How to Pace a Marathon (And Stick to It)

Why Pacing Matters

The marathon is all about discipline, if you go out too fast, you’ll pay for it later, but then if you go too slow, you’ll never quite hit your potential. The key to finding the sweet spot is even pacing, running strong and steady from start to finish.

The Marathon Pacing Blueprint

Miles 1–3: Hold Back

  • Start 10–15 seconds slower than goal pace.

  • Use this time to settle your nerves, find rhythm, and let the crowds surge ahead.

  • If it feels too easy — good. That’s exactly where you should be.

Miles 4–20: Settle and Stay Steady

  • Move into goal pace and hold it.

  • Check in regularly: breathing steady, posture tall, arms relaxed.

  • Remember: your effort will feel harder as fatigue builds, even if your pace stays the same.

Miles 21–26.2: Dig Deep

  • This is where your training counts.

  • Aim to hold goal pace for as long as you can.

  • If you feel strong, you can gently pick up the pace in the final 5k — but never before.

Mental Strategies to Stick With It

  • Run the mile you’re in. Don’t worry about how many are left, just focus on the next one.

  • Body scan: from head to toe, relax tension and reset form.

  • Mantra: have a simple phrase ready (“strong and steady” / “one step at a time”).

  • Don’t panic at blips: a slow mile in the wind or through a water stop doesn’t ruin your race, get back into your rhythm and don’t let your brain spiral.

The Role of Effort - pace is only half the story, effort matters too.

  • Early miles: should feel “conversational.”

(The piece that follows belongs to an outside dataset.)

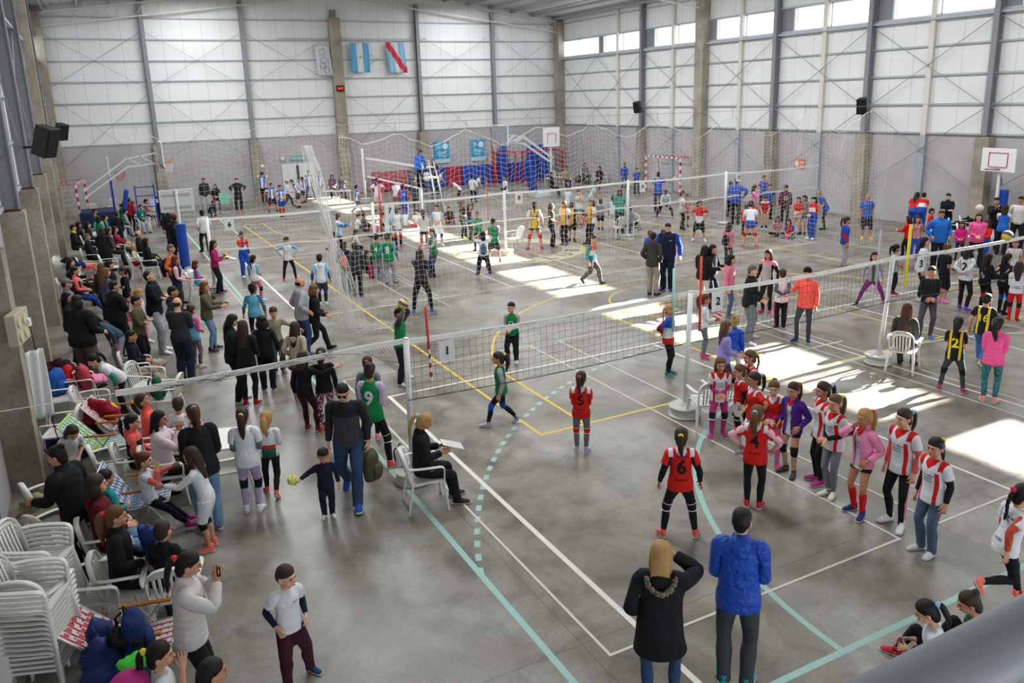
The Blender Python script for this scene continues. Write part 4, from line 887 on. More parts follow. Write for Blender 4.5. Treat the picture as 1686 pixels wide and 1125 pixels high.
# slack end of the near net, tied off to the left pillar
t = thing('net_tie_strap', (-2.2, 5.6, 0), 'loose white net tape running from court one post to left pillar', 'net strap')
m = MB(); pts = [(.15 + 2.2, -.05, 2.13), (1.8, 0, 2.11), (.9, .02, 2.08), (0, .03, 2.06), (-1.0, .05, 2.05), (-1.25, .05, 2.06)]
for a, b in zip(pts[:-1], pts[1:]): m.bar(a, b, .016, .075)
m.build('tape', M_TAPE, t); MB().tube([(-1.25, .05, 2.06), (-2.5, .3, 2.0)], .006, 6).build('tie_rope', M_NETW, t)
m = MB(); rnd = random.Random(3)
for i in range(46):
    a = rnd.uniform(-.9, 1.6); b = a + rnd.uniform(.15, .5); za = 2.07 + a * .02; cord(m, (a, rnd.uniform(-.03, .04), za + rnd.uniform(-.07, .05)), (b, rnd.uniform(-.03, .04), za + rnd.uniform(-.07, .05)), .0025)
for i in range(8): x_ = 1.75 + .05 * i; m.tube([(x_, 0, 2.08), (x_ + .2 + .02 * i, .02, 1.95 - .06 * i), (2.32, -.05, 1.9 - .08 * i)], .0025, 3, False)
m.build('bunched_mesh', M_NETB, t)
sign(.72, 5.42, 2.08, .24, .30, '1', 'white paper sign with number 1 hanging on near net'); sign(5.62, 5.42, 2.11, .26, .34, '2', 'white paper sign with number 2 hanging beside post two'); sign(10.75, 5.42, 2.12, .23, .33, '3', 'white paper sign with number 3 next to yellow pole', size=.2)
sign(4.98 + .1, 5.7, 2.22, .26, .2, 'C', 'white paper sign curled over net top near sign 2') if 0 else None
antenna(.50, 5.5, 1.5, 2.58, plain('antenna_red', 'b83028', .5), 'red antenna pole left of number 1 sign', (-.03, 0), .018, M_WHITE)
antenna(5.32, 5.5, 1.45, 2.72, plain('antenna_orange', 'c8402c', .5), 'orange-red pole rising behind number 2 sign', (.0, 0), .022)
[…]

  • Middle miles: “comfortably hard” — working but in control.

  • Final miles: tough, but manageable.

Conclusion

Marathon pacing is simple but not easy:

  • Start slower than you think.

  • Hold steady in the middle.

  • Dig deep at the end.

Stick to this plan and you’ll avoid the dreaded blow-up and cross the finish line proud of a race well run.